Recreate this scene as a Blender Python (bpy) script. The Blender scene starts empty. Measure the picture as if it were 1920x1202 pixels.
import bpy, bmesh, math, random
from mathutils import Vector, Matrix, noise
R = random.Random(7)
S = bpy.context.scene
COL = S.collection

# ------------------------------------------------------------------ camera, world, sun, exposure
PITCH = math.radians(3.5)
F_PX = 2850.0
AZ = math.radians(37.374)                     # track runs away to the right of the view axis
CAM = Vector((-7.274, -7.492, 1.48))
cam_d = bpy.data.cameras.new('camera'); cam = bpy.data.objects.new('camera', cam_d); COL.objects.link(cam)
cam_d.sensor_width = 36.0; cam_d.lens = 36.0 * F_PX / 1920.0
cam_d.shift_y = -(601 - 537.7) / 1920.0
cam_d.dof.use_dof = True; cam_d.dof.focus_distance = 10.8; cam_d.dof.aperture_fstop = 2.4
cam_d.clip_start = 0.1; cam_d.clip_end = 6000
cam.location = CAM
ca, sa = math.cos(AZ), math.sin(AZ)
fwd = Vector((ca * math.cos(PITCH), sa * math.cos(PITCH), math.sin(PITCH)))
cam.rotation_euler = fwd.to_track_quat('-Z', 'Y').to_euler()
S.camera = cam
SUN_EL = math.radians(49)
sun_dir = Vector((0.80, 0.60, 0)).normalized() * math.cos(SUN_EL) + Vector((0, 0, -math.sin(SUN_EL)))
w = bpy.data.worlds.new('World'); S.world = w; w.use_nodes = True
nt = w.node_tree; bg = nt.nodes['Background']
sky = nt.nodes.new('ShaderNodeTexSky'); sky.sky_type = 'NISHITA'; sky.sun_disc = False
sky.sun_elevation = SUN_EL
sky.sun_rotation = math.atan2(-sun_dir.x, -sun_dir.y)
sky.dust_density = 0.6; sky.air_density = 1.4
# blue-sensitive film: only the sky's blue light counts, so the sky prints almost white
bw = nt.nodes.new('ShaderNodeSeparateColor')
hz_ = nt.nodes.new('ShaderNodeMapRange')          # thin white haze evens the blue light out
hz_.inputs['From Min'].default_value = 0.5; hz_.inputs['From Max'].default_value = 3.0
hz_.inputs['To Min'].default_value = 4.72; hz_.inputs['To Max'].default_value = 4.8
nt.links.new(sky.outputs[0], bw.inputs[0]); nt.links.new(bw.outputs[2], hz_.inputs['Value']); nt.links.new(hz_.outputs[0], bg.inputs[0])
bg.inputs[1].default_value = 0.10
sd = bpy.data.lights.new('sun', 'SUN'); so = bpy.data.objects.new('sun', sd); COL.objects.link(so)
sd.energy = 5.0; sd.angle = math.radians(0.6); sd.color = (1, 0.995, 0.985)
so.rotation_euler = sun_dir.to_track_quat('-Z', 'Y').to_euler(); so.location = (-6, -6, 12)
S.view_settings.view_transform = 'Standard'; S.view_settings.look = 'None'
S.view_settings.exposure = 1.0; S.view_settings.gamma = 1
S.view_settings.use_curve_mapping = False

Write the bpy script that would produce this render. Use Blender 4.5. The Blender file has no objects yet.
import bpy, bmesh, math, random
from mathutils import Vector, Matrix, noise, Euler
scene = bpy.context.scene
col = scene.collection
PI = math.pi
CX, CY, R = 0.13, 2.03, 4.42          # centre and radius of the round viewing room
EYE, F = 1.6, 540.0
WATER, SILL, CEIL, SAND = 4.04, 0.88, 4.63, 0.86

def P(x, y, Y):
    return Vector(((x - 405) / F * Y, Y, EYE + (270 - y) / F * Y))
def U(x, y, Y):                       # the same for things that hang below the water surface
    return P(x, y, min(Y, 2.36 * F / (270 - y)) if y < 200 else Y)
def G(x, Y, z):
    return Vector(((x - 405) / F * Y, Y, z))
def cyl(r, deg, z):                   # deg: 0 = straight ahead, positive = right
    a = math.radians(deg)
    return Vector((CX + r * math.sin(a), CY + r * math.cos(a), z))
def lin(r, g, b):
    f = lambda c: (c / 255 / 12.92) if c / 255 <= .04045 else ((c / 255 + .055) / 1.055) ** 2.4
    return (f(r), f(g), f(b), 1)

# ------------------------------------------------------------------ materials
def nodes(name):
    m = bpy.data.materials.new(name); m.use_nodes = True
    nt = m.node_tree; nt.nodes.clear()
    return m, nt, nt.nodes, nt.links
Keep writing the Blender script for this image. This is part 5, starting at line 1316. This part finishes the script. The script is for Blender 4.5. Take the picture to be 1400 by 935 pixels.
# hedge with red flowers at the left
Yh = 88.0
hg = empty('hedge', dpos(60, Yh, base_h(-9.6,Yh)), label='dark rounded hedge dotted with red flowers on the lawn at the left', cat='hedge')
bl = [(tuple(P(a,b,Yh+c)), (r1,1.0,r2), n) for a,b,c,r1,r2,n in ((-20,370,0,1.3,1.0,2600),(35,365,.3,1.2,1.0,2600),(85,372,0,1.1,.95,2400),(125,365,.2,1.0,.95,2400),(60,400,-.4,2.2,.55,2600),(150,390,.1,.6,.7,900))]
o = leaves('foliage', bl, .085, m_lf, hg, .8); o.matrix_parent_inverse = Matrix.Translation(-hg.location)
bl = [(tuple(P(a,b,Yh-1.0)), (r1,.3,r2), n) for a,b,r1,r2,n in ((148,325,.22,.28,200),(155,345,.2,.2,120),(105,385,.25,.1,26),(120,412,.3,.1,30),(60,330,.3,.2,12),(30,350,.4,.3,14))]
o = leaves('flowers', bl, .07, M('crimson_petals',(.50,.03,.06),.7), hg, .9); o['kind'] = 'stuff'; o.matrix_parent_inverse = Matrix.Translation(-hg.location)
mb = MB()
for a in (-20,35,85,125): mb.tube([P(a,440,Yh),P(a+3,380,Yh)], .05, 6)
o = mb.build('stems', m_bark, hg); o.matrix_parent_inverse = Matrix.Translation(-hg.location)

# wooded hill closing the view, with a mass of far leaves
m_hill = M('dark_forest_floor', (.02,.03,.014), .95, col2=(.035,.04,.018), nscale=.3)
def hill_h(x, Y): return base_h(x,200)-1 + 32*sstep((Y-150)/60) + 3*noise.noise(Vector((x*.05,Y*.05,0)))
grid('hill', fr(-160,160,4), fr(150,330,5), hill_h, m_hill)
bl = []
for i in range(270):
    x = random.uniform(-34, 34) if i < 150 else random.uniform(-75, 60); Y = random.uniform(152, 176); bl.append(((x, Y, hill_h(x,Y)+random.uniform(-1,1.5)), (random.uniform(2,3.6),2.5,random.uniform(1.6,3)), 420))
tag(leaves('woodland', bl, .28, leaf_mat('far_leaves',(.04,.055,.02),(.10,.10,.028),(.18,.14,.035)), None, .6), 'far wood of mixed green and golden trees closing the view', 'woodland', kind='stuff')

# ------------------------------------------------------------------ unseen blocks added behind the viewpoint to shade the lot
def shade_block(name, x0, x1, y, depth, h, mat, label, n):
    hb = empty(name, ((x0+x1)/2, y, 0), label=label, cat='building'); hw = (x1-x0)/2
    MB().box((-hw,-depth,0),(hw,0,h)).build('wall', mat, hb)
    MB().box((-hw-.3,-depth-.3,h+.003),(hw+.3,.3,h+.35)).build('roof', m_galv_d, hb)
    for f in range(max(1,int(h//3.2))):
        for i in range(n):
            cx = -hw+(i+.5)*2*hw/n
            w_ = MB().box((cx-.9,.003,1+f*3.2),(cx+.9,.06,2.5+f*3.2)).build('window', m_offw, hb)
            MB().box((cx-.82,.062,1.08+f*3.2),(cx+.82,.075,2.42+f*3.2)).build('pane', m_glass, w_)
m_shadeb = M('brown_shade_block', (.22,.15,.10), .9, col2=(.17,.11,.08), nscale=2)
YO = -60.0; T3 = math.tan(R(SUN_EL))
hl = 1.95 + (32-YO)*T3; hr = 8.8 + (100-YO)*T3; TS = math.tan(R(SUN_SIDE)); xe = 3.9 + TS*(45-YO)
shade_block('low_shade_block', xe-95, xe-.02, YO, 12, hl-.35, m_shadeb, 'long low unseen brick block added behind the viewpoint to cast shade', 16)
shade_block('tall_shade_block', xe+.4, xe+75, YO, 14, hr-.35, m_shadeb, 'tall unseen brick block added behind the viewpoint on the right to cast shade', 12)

○ ○ ○

▶ _Aim of the task_: Repeat the lines from the first one in the records through the line containing "COL = S.collection", exactly as written, and nothing else.

▶ _Final result_:
Recreate this scene as a Blender Python (bpy) script. The Blender scene starts empty. Measure the picture as if it were 1920x1202 pixels.
import bpy, bmesh, math, random
from mathutils import Vector, Matrix, noise
R = random.Random(7)
S = bpy.context.scene
COL = S.collection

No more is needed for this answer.